Find $f\left( {\frac{\pi }{2}} \right)$ .

Find $(g \circ f)\left( {\frac{\pi }{2}} \right)$ .

Given that $(g \circ f)(x)$ can be written as $\cos (kx)$ , find the value of k, $k \in \mathbb{Z}$ .

$f\left( {\frac{\pi }{2}} \right) = \cos \pi$     (A1)

$= - 1$     A1     N2

[2 marks]

$(g \circ f)\left( {\frac{\pi }{2}} \right) = g( - 1)$ $( = 2{( - 1)^2} - 1)$    (A1)

$= 1$     A1     N2

[2 marks]

$(g \circ f)(x) = 2{(\cos (2x))^2} - 1$ $( = 2{\cos ^2}(2x) - 1)$     A1

evidence of $2{\cos ^2}\theta - 1 = \cos 2\theta$ (seen anywhere)     (M1)

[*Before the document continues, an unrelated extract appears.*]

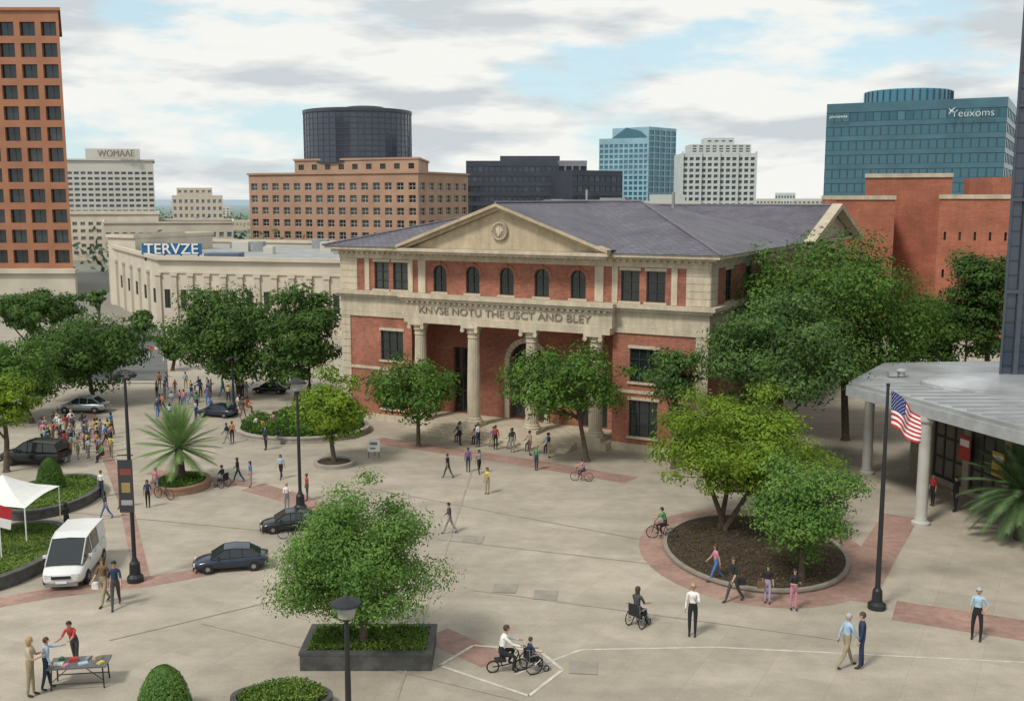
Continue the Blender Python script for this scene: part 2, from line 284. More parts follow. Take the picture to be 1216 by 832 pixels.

$(g \circ f)(x) = \cos 4x$

$k = 4$     A1     N2

[3 marks]

In part (a), a number of candidates were not able to evaluate $\cos \pi$ , either leaving it or evaluating it incorrectly.

Almost all candidates evaluated the composite function in part (b) in the given order, many earning follow-through marks for incorrect answers from part (a). On both parts (a) and (b), there were candidates who correctly used double-angle formulas to come up with correct answers; while this is a valid method, it required unnecessary additional work.

Candidates were not as successful in part (c). Many tried to use double-angle formulas, but either used the formula incorrectly or used it to write the expression in terms of $\cos x$ and went no further. There were a number of cases in which the candidates "accidentally" came up with the correct answer based on errors or lucky guesses and did not earn credit for their final answer. Only a few candidates recognized the correct method of solution.